Having accomplished this little chore I decide to return the screw driver to the tool kit in the garage and off I go with the said tool in me hand. Of course I never get there, no, I need to stop and freshen up the flowers in the vase that are displayed on route. Oh and whilst I'm doing one vase, I might as well do the others and I head up stairs to get the ones out of the guest bedroom. It is somewhere around the point that I am in the room and happen to have a brief look at the bed that I finally remembered that I am supposed to be ironing the duvet cover!
So back down stairs I trek and head off back to the porch to get the broom, again. Well whilst there I couldn't help but notice that the recycling bin needed emptying and so once again off I march.......
You see I just can't concentrate on one thing at a time. They say that women can multi-task and men are really poor at it, well I seem to have landed on the other extreme in which I am multitasking so much that I am utterly clueless as to what the actual objective was in the first place.

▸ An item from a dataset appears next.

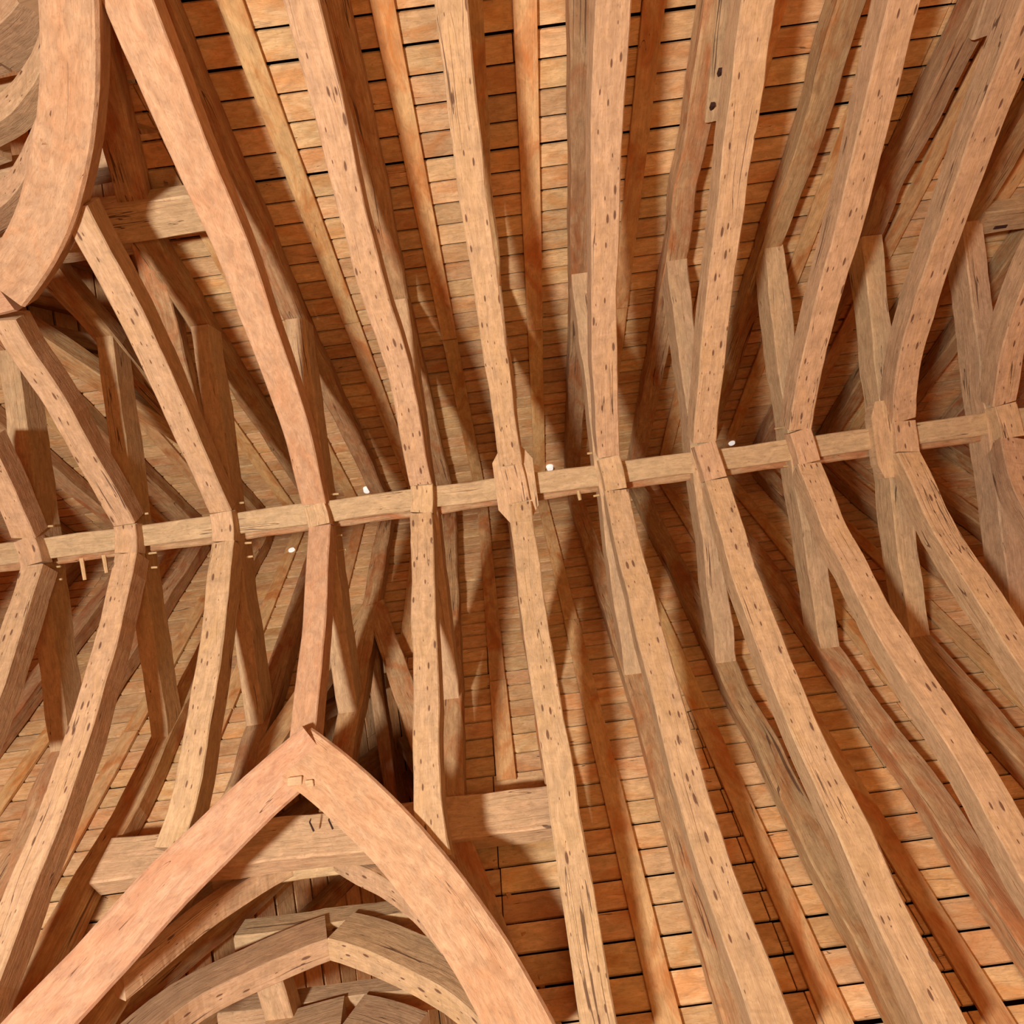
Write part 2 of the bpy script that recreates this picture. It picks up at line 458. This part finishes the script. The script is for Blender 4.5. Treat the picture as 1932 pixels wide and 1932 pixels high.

This is not an age thing. No I was just as bad as a kid. My mum would walk down the garden path with me to the street where she would wave me off watching me the whole quarter of a mile that I had to walk, as a 9yr old, before I turned the corner heading for my Junior school.
She would see me stop and stroke a cat, then a few yards further I'd stop and stroke another, then another or I might investigate a bush covered in caterpillars, slipping a few into my satchel to play with later.
The point is my mind wanders.
The hell can start right at the beginning of the day and is normally worse when my conscientiousness is still asleep. For instance getting out of bed switching the night dream into the day dream mode I have picked up the tooth paste and carelessly doused a dollop of it onto my toothbrush only to find (with quite a shock to the system) that it was not toothpaste at all and in actuality it was Savalon that I had squeezed out of the tube, "Urrrgggggggggggg, not nice I can tell you! The flavour not to savour.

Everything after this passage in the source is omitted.